En este libro Blanchot interioriza un poco más, reflexiona sobre su situación como lector, como crítico, como comentarista de libros, de exposiciones: literatura, filosofía, poesía. Todo él, en su centro, en su fluir, empieza lentamente a distanciarse, a separarse de ese contacto rutinario e intimidatorio de la lectura, del pensar y del saber: aquí una dilucidación y lo mismo un sentido de desesperación en el que se sume. El “desastre” no es más que la aparición de la desesperación y la fortaleza necesaria para vivirla; Blanchot aquí experimenta la reducción de la palabra, siente sin emoción la desaparición del conocimiento, contempla el desastre de cualquier saber.

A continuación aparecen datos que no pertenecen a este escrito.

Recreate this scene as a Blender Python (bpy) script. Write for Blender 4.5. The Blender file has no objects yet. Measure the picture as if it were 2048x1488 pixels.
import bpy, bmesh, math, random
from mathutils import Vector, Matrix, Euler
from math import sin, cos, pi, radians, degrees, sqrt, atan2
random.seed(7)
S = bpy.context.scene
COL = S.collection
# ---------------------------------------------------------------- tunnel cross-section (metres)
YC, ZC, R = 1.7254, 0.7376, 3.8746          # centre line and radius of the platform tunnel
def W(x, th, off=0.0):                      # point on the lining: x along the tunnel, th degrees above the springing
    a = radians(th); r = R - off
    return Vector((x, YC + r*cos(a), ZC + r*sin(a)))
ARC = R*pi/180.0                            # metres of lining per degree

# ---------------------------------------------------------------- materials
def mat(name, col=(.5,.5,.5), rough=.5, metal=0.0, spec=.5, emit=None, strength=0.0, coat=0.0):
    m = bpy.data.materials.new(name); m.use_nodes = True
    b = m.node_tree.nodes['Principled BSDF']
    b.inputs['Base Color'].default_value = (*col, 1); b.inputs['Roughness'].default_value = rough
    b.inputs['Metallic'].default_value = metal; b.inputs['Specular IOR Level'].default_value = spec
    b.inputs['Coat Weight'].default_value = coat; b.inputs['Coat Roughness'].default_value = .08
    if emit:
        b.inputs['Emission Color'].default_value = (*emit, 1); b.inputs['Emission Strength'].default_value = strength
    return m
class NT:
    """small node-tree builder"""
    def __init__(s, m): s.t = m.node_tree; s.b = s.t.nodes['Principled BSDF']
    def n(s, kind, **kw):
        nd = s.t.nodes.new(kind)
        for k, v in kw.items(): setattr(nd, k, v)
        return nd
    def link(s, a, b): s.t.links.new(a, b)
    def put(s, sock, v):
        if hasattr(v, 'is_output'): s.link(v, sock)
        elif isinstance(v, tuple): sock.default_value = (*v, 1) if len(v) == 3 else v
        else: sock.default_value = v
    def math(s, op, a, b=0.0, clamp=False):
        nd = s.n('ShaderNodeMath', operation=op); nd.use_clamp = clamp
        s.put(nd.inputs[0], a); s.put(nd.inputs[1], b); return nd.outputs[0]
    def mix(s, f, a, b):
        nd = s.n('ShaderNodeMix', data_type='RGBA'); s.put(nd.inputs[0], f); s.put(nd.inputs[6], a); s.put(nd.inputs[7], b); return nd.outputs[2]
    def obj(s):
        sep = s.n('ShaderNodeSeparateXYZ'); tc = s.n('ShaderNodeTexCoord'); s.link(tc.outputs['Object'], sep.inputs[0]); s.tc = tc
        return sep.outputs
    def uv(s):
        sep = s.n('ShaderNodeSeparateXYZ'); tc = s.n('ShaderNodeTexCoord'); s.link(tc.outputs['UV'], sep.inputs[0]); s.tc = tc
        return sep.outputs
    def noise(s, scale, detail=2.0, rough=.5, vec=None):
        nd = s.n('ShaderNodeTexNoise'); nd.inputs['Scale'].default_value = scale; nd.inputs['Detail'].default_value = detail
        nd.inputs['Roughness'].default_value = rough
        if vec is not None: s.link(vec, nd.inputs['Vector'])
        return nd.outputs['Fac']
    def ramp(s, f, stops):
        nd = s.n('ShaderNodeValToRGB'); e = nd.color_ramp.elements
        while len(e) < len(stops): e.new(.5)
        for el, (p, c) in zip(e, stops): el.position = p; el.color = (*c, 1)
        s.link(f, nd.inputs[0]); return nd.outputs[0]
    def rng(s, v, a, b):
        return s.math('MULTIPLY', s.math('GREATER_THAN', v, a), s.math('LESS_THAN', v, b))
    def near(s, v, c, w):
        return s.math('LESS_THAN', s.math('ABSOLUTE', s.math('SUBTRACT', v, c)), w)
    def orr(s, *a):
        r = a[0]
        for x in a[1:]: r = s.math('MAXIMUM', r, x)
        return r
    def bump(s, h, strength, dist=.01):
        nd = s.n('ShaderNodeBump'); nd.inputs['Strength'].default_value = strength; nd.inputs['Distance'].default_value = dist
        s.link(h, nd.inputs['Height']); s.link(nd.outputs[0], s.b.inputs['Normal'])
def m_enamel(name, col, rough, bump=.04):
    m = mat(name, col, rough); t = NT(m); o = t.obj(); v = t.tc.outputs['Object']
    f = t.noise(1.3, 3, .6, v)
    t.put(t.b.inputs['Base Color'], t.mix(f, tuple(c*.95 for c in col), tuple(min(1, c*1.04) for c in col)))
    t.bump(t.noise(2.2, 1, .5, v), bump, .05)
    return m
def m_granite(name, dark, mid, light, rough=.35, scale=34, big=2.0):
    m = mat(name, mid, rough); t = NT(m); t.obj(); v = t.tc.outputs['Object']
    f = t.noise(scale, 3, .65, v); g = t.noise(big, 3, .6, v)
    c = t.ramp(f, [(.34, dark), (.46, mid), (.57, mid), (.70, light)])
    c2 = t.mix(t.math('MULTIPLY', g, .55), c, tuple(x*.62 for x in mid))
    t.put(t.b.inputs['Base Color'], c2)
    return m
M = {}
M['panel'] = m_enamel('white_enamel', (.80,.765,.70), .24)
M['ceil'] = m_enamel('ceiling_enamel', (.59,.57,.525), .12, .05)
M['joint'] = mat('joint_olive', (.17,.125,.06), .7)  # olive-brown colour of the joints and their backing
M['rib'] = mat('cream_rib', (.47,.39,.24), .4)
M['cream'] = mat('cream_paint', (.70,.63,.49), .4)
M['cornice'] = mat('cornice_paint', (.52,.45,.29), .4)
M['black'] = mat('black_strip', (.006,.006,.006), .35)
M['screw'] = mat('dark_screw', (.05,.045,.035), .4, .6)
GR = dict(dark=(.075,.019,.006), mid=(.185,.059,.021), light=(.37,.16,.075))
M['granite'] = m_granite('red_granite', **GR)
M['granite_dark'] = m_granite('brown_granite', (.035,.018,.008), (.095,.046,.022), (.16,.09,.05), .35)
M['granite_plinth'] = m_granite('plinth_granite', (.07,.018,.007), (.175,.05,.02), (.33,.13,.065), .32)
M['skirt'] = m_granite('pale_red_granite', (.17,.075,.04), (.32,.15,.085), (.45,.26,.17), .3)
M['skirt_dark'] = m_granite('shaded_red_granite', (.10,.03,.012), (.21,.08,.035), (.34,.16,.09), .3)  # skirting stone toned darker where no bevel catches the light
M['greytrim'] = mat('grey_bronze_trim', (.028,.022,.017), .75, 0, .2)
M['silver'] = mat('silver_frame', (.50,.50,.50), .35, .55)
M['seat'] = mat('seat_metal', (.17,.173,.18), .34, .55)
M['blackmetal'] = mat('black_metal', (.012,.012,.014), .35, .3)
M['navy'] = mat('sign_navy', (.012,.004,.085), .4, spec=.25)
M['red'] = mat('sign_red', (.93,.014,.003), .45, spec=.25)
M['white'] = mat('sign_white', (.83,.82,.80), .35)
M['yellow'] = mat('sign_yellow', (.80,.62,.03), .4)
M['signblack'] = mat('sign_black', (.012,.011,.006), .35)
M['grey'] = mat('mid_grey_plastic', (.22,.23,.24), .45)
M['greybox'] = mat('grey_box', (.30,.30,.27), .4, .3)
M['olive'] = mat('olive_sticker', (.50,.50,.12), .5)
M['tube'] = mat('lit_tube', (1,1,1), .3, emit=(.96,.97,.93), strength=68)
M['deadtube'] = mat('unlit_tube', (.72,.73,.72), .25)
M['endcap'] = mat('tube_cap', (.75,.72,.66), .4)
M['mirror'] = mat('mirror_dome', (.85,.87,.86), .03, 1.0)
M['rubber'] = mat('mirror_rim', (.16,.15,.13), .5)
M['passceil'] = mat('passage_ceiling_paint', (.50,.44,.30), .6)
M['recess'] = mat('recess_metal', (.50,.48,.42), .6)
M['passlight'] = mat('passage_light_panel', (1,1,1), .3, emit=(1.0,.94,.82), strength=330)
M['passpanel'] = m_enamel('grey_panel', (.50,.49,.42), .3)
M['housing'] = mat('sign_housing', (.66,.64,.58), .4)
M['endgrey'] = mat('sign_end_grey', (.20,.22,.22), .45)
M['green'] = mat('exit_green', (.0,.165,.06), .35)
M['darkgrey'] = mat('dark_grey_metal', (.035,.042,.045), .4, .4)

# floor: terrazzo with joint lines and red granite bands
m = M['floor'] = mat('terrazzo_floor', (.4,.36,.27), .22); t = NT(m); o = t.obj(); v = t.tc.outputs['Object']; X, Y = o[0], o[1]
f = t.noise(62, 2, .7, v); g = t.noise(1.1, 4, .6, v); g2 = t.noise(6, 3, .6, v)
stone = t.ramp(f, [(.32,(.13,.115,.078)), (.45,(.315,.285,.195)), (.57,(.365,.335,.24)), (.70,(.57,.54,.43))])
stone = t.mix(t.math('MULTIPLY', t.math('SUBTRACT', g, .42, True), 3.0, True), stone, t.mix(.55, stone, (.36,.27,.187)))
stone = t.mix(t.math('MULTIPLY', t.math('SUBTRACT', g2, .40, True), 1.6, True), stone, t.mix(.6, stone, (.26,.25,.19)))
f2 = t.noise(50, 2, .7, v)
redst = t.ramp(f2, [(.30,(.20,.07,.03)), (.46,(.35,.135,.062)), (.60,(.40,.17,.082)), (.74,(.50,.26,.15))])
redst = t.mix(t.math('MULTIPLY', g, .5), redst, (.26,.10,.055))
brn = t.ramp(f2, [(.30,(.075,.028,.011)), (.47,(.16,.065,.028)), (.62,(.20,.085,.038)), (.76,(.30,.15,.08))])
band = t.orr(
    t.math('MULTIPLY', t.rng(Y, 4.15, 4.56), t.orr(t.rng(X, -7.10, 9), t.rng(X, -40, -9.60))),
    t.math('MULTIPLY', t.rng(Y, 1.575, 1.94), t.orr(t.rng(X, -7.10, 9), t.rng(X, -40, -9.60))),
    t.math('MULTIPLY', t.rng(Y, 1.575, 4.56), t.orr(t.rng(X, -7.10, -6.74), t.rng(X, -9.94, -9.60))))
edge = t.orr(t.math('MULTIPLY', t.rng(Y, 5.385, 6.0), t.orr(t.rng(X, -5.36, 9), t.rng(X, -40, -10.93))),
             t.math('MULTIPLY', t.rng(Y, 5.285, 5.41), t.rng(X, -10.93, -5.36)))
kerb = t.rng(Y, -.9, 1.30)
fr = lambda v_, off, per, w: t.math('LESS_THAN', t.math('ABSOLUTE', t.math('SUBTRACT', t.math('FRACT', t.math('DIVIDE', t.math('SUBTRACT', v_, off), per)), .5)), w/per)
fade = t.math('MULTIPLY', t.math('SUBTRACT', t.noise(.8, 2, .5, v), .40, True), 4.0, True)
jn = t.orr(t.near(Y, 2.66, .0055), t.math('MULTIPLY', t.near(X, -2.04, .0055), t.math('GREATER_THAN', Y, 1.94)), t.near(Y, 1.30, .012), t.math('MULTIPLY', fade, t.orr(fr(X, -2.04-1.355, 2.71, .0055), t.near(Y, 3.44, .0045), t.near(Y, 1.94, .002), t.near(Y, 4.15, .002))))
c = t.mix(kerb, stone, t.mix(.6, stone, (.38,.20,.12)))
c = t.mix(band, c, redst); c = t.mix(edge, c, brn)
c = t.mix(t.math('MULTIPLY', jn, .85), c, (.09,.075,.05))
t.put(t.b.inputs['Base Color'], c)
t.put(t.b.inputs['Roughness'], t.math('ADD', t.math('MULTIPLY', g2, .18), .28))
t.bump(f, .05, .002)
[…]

Por ello dice, con ausencia, pero sin dispersión, sometido a los 86 años a pensar en la muerte como hecho irrevocable. La proximidad de la muerte le convierte en una especie de “Monsieur Teste” en el bello libro de Paul Valéry; escribe Blanchot, esta escritura sacrificada a la muerte por la vida: “El desastre, preocupación por lo ínfimo, soberanía de lo accidental… Nunca decepcionado, no por falta de decepción, sino porque la decepción que es siempre insuficiente”; “El Desastre: no el pensamiento vuelto loco, ni tal vez siquiera el pensamiento en tanto que lleva siempre su locura”; “La angustia de leer: cualquier texto, por ameno e interesante que sea (y cuanto más parece serlo), está vacío. No existe en el fondo; hay que cruzar un abismo, y no se entiende si no se da el salto”. Ya en Blanchot como lo percibimos, la presencia no es la de la palabra, sino la del principio de la ausencia, de la dispersión de la palabra, que retorna solamente como el vacío, como el abismo de la escritura, que aquí para él ya no es salvación sino desesperación o desastre; no podemos decir por ello, que Maurice Blanchot sufre en la espera, por el contrario, espera con paciencia el que exploten la palabra y el acto: la muerte. Un libro que nos pone en comunicación con la inminencia de la muerte.